Mahindra’s Jerome d’Ambrosio has criticised Dragon and its driver Felipe Nasr for causing a “dangerous” situation with their damaged car leading to a crash in the Hong Kong E-Prix.

Both d’Ambrosio, who led the Formula E championship before the Hong Kong round, and his Mahindra team-mate Pascal Wehrlein retired from the race on the second lap after crashing into Nasr’s Dragon car at the blind Turn 2 right-hander.

Nasr had lost his front wing on the first lap of the race and after having sent plumes of smoke into the air down the proceeding straight from the tyres rubbing against bodywork, he arrived at Turn 2 unable to make the corner.

He buried his Dragon into the wall on the exit and d’Ambrosio and Wehrlein failed to avoid his crashed car, leading to a partially blocked track and a red flag.

D’Ambrosio, who raced for Dragon during the first four seasons of FE, has slammed his former team for failing to pit Nasr and his damaged car at the end of the opening lap.

“I think it’s ridiculous,” he said of the situation. “If you get a guy like Nasr having something obviously really wrong with his car and causing huge amounts of smoke – we couldn’t see on the straight – his car was going to brake down at some point and it happened in the middle of the corner and caused a collision.

“His team Dragon should have told him to pit.
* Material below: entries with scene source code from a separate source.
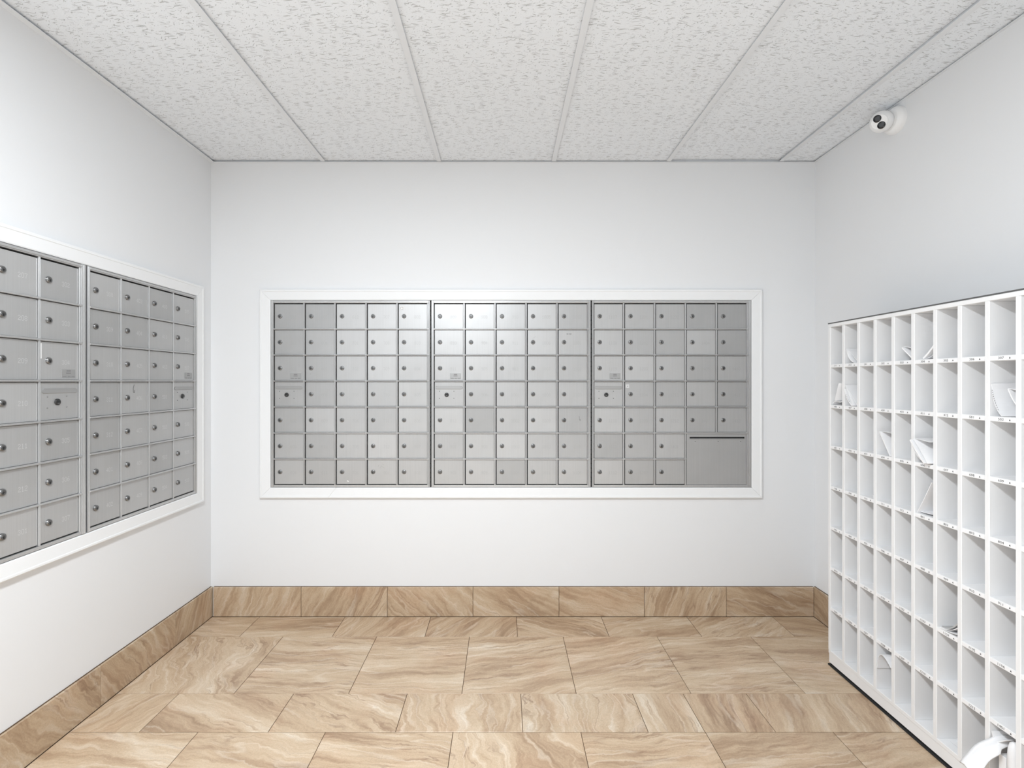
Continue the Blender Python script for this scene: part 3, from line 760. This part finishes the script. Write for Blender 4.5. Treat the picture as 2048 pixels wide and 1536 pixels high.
mail('paper_bundle', 'upright white rolled bundle standing in the bottom row beside plastic mailer', 'paper bundle', 9, 8,
     [], [M_BAG, M_NEWS, M_GREYINK],
     extra=lambda b, Y, Z: [b.lathe([(.0135, 0), (.0148, .025), (.0140, .055), (.0152, .085), (.0146, .115), (.0132, .136), (.0095, .150), (.004, .155)], 18, 0, Matrix.Translation((CXF+.018, Y-.0555, Z)))])
mail('small_carton', 'small white carton under the plastic mailer in the bottom row', 'box', 9, 8,
     [], [M_PAPER, M_NEWS, M_GREYINK], extra=lambda b, Y, Z: b.box(CXF+.010, CXF+.10, Y-.0390, Y-.0180, Z, Z+.098, 0, c=.001))

# ------------------------------------------------------------------ ceiling-corner security camera
sc_ = thing('security_camera', 'white ball security camera with twin black lenses on right wall', 'camera', (XR, 2.165, 2.352), 0)
LWALL = Matrix.Rotation(-PI/2, 4, 'Y')       # +Z -> -X (out of the right wall)
b = MB(); b.lathe([(.056, 0), (.056, .012), (.053, .020), (.046, .028), (.042, .030)], 32, 0, LWALL, cap0=True); b.obj('base', M_PLASTIC, sc_)
b = MB(); R = .043; cen = Matrix.Translation((-.062, .004, -.003))
dirv = Vector((-.74, -.64, -.34)).normalized(); q = Vector((0, 0, 1)).rotation_difference(dirv).to_matrix().to_4x4()
prof = [(R*math.sin(a), -R*math.cos(a)) for a in [PI*i/16 for i in range(1, 13)]]
b.lathe(prof+[(R*0.66, R*0.735), (R*0.62, R*0.70)], 32, 0, cen @ q, cap0=True); ball = b.obj('ball', M_PLASTIC, sc_)
b = MB(); b.lathe([(.030, R*.68), (.030, R*.80), (.0285, R*.84)], 32, 0, cen @ q); b.obj('face_plate', M_PLASTIC, sc_)
for (lx, lz) in ((-1, 1), (1, -1)):   # pair along the falling diagonal
    # lens positions on the face: up-left and down-right of its centre
    side = dirv.cross(Vector((0, 0, 1))).normalized(); SGN = -1; up = side.cross(dirv).normalized()
    p = Matrix.Translation(Vector((-.062, .004, -.003))+side*lx*SGN*.0060+up*lz*.0148) @ q
    b = MB(); b.lathe([(.0146, R*.80), (.0146, R*.86), (.0130, R*.875), (.006, R*.88)], 24, 0, p); b.obj('lens', M_LENS, sc_)
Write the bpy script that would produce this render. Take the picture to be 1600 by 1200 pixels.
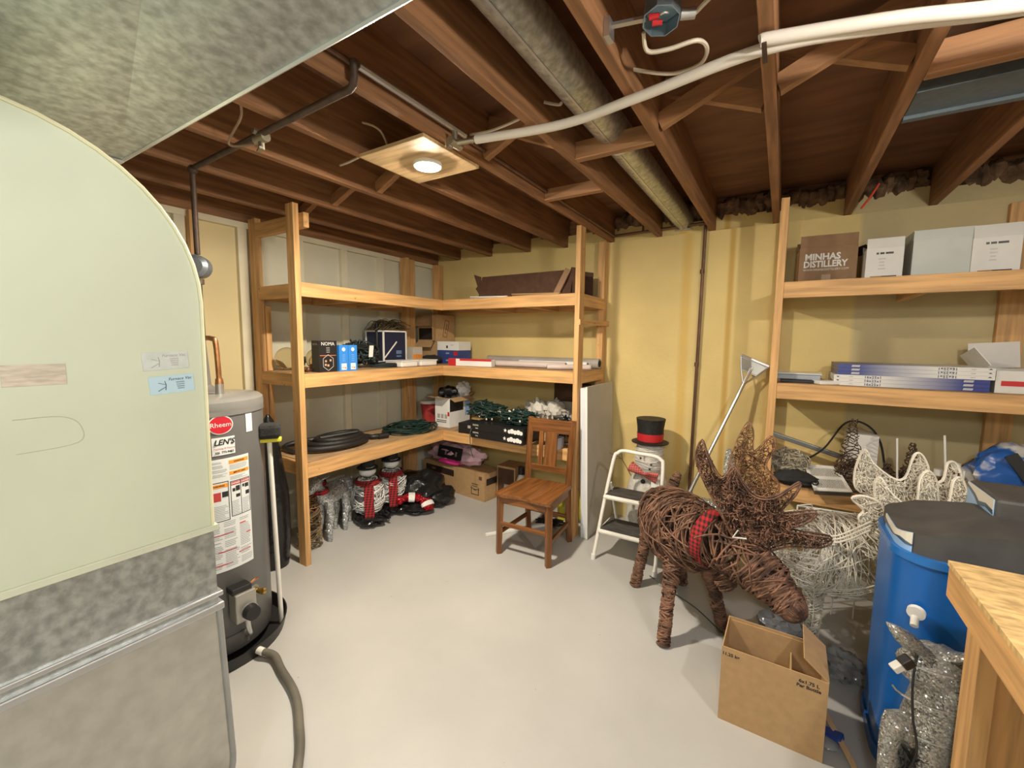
import bpy, bmesh, math, random
from mathutils import Vector, Matrix, noise
R = math.radians
scene = bpy.context.scene
for o in list(bpy.data.objects):
    bpy.data.objects.remove(o, do_unlink=True)
COL = scene.collection

# ------------------------------------------------------------------ camera
def make_camera():
    yaw, pitch, roll, f = 0.557475, 0.099374, -0.0101117, 672.68
    fwd = Vector((-math.sin(yaw) * math.cos(pitch), math.cos(yaw) * math.cos(pitch), -math.sin(pitch)))
    right = Vector((math.cos(yaw), math.sin(yaw), 0))
    down = fwd.cross(right)
    r2 = math.cos(roll) * right + math.sin(roll) * down
    d2 = -math.sin(roll) * right + math.cos(roll) * down
    m = Matrix(((r2.x, -d2.x, -fwd.x, 0), (r2.y, -d2.y, -fwd.y, 0), (r2.z, -d2.z, -fwd.z, 1.51), (0, 0, 0, 1)))
    cam = bpy.data.cameras.new('camera')
    cam.sensor_width = 36
    cam.lens = f * 36 / 1600
    cam.clip_start = 0.02
    co = bpy.data.objects.new('camera', cam)
    COL.objects.link(co)
    co.matrix_world = m
    scene.camera = co
make_camera()

# ------------------------------------------------------------------ light and exposure
w = bpy.data.worlds.new('world'); scene.world = w; w.use_nodes = True
w.node_tree.nodes['Background'].inputs[0].default_value = (1, 0.93, 0.82, 1)
w.node_tree.nodes['Background'].inputs[1].default_value = 0.02
def point(name, loc, energy, color, radius):
    l = bpy.data.lights.new(name, 'POINT'); l.energy = energy; l.color = color; l.shadow_soft_size = radius
    o = bpy.data.objects.new(name, l); COL.objects.link(o); o.location = loc
    return o
point('ceiling_bulb_light', (0.88, 0.80, 2.14), 54, (1.0, 0.95, 0.87), 0.04)
point('cool_fill_light', (0.25, -0.85, 2.0), 56, (0.90, 0.97, 1.0), 0.10)  # unseen cool fill lamp, added to brighten the duct panel
LED_STRENGTH = 2050
vs = scene.view_settings
vs.view_transform = 'Standard'; vs.look = 'None'; vs.gamma = 1.0; vs.exposure = 0.20
vs.use_curve_mapping = False

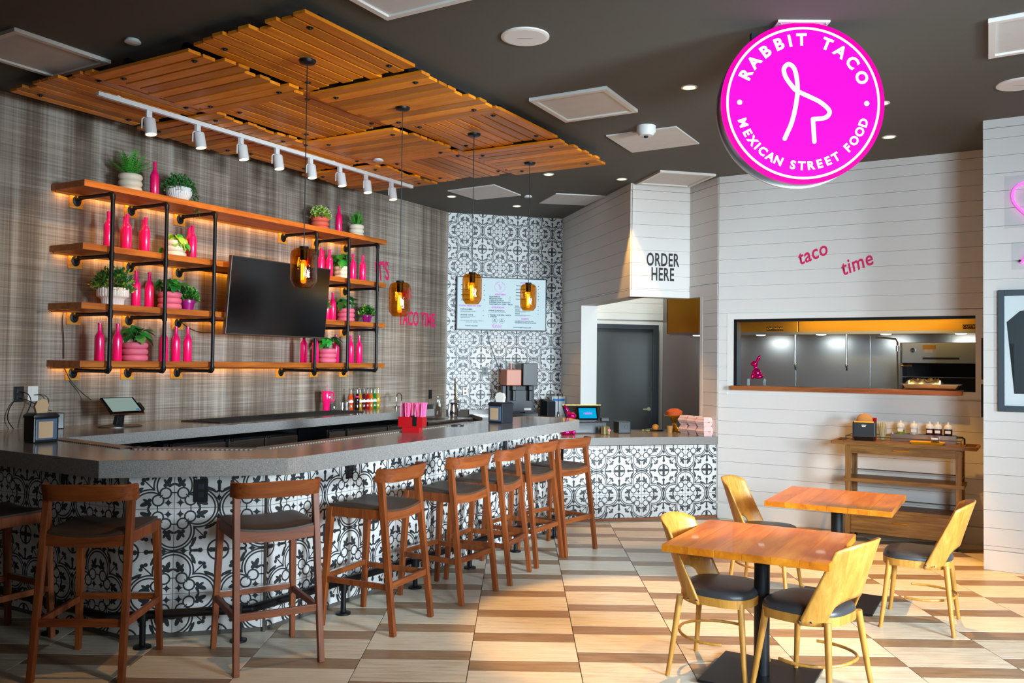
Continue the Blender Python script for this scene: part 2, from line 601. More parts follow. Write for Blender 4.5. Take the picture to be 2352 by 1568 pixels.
# ---------------------------------------------------------------- mesh builder
class MB:
    def __init__(self):
        self.v, self.f, self.uv = [], [], {}

    def add(self, vs, fs):
        n = len(self.v)
        self.v += [tuple(p) for p in vs]
        self.f += [tuple(i + n for i in q) for q in fs]
        return self

    def box(self, x0, x1, y0, y1, z0, z1):
        return self.add([(x0, y0, z0), (x1, y0, z0), (x1, y1, z0), (x0, y1, z0), (x0, y0, z1), (x1, y0, z1), (x1, y1, z1), (x0, y1, z1)],
                        [(0, 3, 2, 1), (4, 5, 6, 7), (0, 1, 5, 4), (1, 2, 6, 5), (2, 3, 7, 6), (3, 0, 4, 7)])

    def cbox(self, c, s):
        return self.box(c[0] - s[0] / 2, c[0] + s[0] / 2, c[1] - s[1] / 2, c[1] + s[1] / 2, c[2] - s[2] / 2, c[2] + s[2] / 2)

    def bar(self, p0, p1, w0, h0, w1=None, h1=None, side=(1, 0, 0)):
        """tapered square bar from p0 to p1; side gives the direction of its width"""
        w1 = w0 if w1 is None else w1
        h1 = h0 if h1 is None else h1
        p0, p1 = Vector(p0), Vector(p1)
        d = (p1 - p0).normalized()
        s = Vector(side)
        s = (s - d * s.dot(d)).normalized()
        t = d.cross(s)
        vs = []
        for p, w, h in ((p0, w0, h0), (p1, w1, h1)):
            for a, b in ((-1, -1), (1, -1), (1, 1), (-1, 1)):
                vs.append(p + s * a * w / 2 + t * b * h / 2)
        return self.add(vs, [(3, 2, 1, 0), (4, 5, 6, 7), (0, 1, 5, 4), (1, 2, 6, 5), (2, 3, 7, 6), (3, 0, 4, 7)])

    def prism(self, poly, z0, z1):
        n = len(poly)
        vs = [(x, y, z0) for x, y in poly] + [(x, y, z1) for x, y in poly]
        a = sum(poly[i][0] * poly[(i + 1) % n][1] - poly[(i + 1) % n][0] * poly[i][1] for i in range(n))
        fs = [tuple(range(n - 1, -1, -1)), tuple(range(n, 2 * n))] + [(i, (i + 1) % n, n + (i + 1) % n, n + i) for i in range(n)]
        if a < 0:
            fs = [tuple(reversed(q)) for q in fs]
        return self.add(vs, fs)

    def lathe(self, prof, n=20, c=(0, 0, 0), flute=0, depth=0., cap=True, sx=1., sy=1.):
        vs, fs = [], []
        for r, z in prof:
            for i in range(n):
                a = 2 * PI * i / n
                k = 1 - (depth * (.5 + .5 * math.cos(flute * a)) if flute else 0)
                vs.append((c[0] + sx * r * k * math.cos(a), c[1] + sy * r * k * math.sin(a), c[2] + z))
        m = len(prof)
        for j in range(m - 1):
            for i in range(n):
                fs.append((j * n + i, j * n + (i + 1) % n, (j + 1) * n + (i + 1) % n, (j + 1) * n + i))
        if cap:
            fs.append(tuple(range(n - 1, -1, -1)))
            fs.append(tuple((m - 1) * n + i for i in range(n)))
        return self.add(vs, fs)

    def cyl(self, c, r, z0, z1, n=20):
        return self.lathe([(r, z0), (r, z1)], n, c)

    def tube(self, pts, r, n=8, closed=False, cap=True):
        pts = [Vector(p) for p in pts]
        m = len(pts)
        rs = r if isinstance(r, (list, tuple)) else [r] * m
        vs, fs = [], []
        t0 = (pts[1] - pts[0]).normalized()
        ref = Vector((0, 0, 1)) if abs(t0.z) < .9 else Vector((1, 0, 0))
        nn = (ref - t0 * ref.dot(t0)).normalized()
        for i, p in enumerate(pts):
            if closed:
                t = pts[(i + 1) % m] - pts[i - 1]
            elif i == 0:
                t = pts[1] - pts[0]
            elif i == m - 1:
                t = pts[-1] - pts[-2]
            else:
                t = pts[i + 1] - pts[i - 1]
            t = t.normalized()
            nn = (nn - t * nn.dot(t)).normalized()
            bb = t.cross(nn)
            for k in range(n):
                a = 2 * PI * k / n
                vs.append(p + (nn * math.cos(a) + bb * math.sin(a)) * rs[i])
        for i in range(m if closed else m - 1):
            j = (i + 1) % m
            for k in range(n):
                fs.append((i * n + k, i * n + (k + 1) % n, j * n + (k + 1) % n, j * n + k))
        if cap and not closed:
            fs.append(tuple(range(n - 1, -1, -1)))
            fs.append(tuple((m - 1) * n + k for k in range(n)))
        return self.add(vs, fs)

    def ball(self, c, r, n=14, rot=None):
        rx, ry, rz = r if isinstance(r, (tuple, list)) else (r, r, r)
        m = max(6, n // 2 + 1)
        vs, fs = [], []
        M = rot or Matrix.Identity(3)
        for j in range(m + 1):
            th = PI * j / m
            for i in range(n):
                a = 2 * PI * i / n
                vs.append(Vector(c) + M @ Vector((rx * math.sin(th) * math.cos(a), ry * math.sin(th) * math.sin(a), -rz * math.cos(th))))
        for j in range(m):
            for i in range(n):
                fs.append((j * n + i, j * n + (i + 1) % n, (j + 1) * n + (i + 1) % n, (j + 1) * n + i))
        return self.add(vs, fs)

    def mesh(self, name, mat, smooth=True, bevel=0.):
        me = bpy.data.meshes.new(name)
        me.from_pydata([tuple(p) for p in self.v], [], self.f)
        me.materials.append(MATS[mat])
        if bevel:
            bm = bmesh.new()
            bm.from_mesh(me)
            bmesh.ops.remove_doubles(bm, verts=bm.verts, dist=1e-6)
            es = [e for e in bm.edges if len(e.link_faces) == 2 and e.calc_face_angle(0) > .5]
            bmesh.ops.bevel(bm, geom=es, offset=bevel, segments=2, affect='EDGES', profile=.6, clamp_overlap=True)
            bm.to_mesh(me)
            bm.free()
        me.validate()
        me.update()
        if smooth:
            me.polygons.foreach_set('use_smooth', [True] * len(me.polygons))
            me.set_sharp_from_angle(angle=R(38))
        return me

    def build(self, name, mat, parent=None, smooth=True, bevel=0., label=None):
        return put(name, self.mesh(name, mat, smooth, bevel), parent, label)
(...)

He should have pitted and he should have a three-place penalty for the next race, because he caused a collision it’s dangerous.

“We’re driving on tight circuits and if your car is not going to finish the race, obviously you should just pit, make it safe and then go back out. You shouldn’t just wait for race control to tell you when it’s so obvious.

“Very poor job and poor standards from both his team and him not to pit earlier.”

Mahindra entered the weekend leading the teams’ championship, but d’Ambrosio and Wehrlein started on the back row of the grid after struggling in group one during the wet qualifying session.

Hong Kong is the first time that d’Ambrosio has failed to score in season five, having secured consecutive top 10 finishes in the first four races, including victory in the second round at Marrakesh. Race winner Sam Bird has now taken the lead in the drivers’ standings.

Despite losing top spot in both championships, d’Ambrosio said; “it doesn’t really matter at this stage.

“What matters is trying to maximise everything. We didn’t do it today and we need to try and focus on the next race and do it then.”